Potential Extensions

This technique can be extended deeper to subzones. If we want to have additional zones that indicate AZ or region, we can. This could easily be extended to create hostnames like webdev1.az1a.eu-west-1.ec2.example.com. It requires creating additional hosted zones and glue records. It also requires creating more IAM policies that grant control to the different zones. But the script that is launched on each instance is identical. It will determine its region, public IP address, hostname, and zone from the instance metadata and it will make the correct API calls.

This example uses UPSERT to create an A record if it doesn't exist, or to update a record if it already does exist. That's an easy way to work but it has a potential side-effect.

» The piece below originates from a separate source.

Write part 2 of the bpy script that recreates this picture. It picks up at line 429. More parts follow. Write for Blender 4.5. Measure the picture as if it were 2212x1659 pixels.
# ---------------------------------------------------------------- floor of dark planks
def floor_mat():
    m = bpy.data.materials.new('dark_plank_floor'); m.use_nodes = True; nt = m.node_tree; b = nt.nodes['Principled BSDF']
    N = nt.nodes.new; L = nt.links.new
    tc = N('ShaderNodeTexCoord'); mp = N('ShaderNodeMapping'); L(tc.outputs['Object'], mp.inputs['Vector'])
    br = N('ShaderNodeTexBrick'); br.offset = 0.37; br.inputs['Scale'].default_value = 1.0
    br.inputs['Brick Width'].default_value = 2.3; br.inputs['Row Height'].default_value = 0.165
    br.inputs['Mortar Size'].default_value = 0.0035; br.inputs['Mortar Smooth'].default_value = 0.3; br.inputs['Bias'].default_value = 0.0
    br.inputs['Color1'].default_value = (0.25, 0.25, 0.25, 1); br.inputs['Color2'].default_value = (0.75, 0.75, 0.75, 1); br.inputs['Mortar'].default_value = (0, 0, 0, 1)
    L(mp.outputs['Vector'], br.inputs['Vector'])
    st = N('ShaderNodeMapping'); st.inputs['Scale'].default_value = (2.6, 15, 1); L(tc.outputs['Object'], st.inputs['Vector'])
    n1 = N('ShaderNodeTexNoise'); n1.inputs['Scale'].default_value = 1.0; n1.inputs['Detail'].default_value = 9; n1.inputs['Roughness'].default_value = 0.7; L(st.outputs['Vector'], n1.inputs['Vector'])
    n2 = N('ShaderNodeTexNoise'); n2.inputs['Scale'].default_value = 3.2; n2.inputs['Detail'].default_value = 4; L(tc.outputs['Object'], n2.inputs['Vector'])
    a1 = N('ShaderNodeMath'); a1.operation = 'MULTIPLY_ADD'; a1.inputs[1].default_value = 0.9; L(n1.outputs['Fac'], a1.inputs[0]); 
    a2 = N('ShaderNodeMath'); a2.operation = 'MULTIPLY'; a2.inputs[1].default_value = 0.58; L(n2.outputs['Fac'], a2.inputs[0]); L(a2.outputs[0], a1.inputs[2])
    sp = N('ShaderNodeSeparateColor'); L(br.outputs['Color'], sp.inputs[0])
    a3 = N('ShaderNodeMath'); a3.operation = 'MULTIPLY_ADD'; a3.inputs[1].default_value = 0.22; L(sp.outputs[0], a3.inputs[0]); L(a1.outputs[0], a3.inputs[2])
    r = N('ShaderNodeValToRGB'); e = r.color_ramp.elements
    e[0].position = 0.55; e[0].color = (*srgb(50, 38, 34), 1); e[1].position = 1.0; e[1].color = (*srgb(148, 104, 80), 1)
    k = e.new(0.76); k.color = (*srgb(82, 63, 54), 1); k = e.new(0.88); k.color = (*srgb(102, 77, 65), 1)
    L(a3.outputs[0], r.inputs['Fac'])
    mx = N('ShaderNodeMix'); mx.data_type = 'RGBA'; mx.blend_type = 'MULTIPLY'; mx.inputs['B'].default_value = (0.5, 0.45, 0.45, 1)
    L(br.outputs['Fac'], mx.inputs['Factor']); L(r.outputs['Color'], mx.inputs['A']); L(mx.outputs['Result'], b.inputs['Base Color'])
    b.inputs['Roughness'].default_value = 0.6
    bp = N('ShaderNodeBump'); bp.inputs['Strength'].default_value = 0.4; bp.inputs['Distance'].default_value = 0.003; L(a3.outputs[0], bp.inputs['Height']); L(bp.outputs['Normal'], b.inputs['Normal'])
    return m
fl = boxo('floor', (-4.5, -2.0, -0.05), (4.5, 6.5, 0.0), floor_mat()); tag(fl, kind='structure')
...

If you don't manage tags carefully, you can have two hosts that both create the same hostname in DNS. There will be no error and it will successfully overwrite the existing DNS name. This might not be the behaviour you want. You might end up with instances that are still running, but are no longer reachable via the DNS name that you meant for them to have. If two instances are launched with webdev1.ec2.example.com as their dnsname tag, both will attempt to set the A record in the ec2.example.com zone. Both will succeed. The second one will be reachable by that DNS name, and the first one will have no DNS name associated with it. One solution to this problem is to simply be meticulous with tagging. The other possible solution is to change UPSERT to CREATE in the Python script. The CREATE command will fail if an A record already exists with the same name. Using CREATE instead of UPSERT requires deleting A records manually, though (or creating a different automated process that deletes them).

Conclusion

Using this technique, instances can be stop and started at will, but they will use a consistent DNS name. Even though their IP address changes each time they start, the hostname will be the same. There's no need to use an elastic IP address for short-lived instances that have public IPs.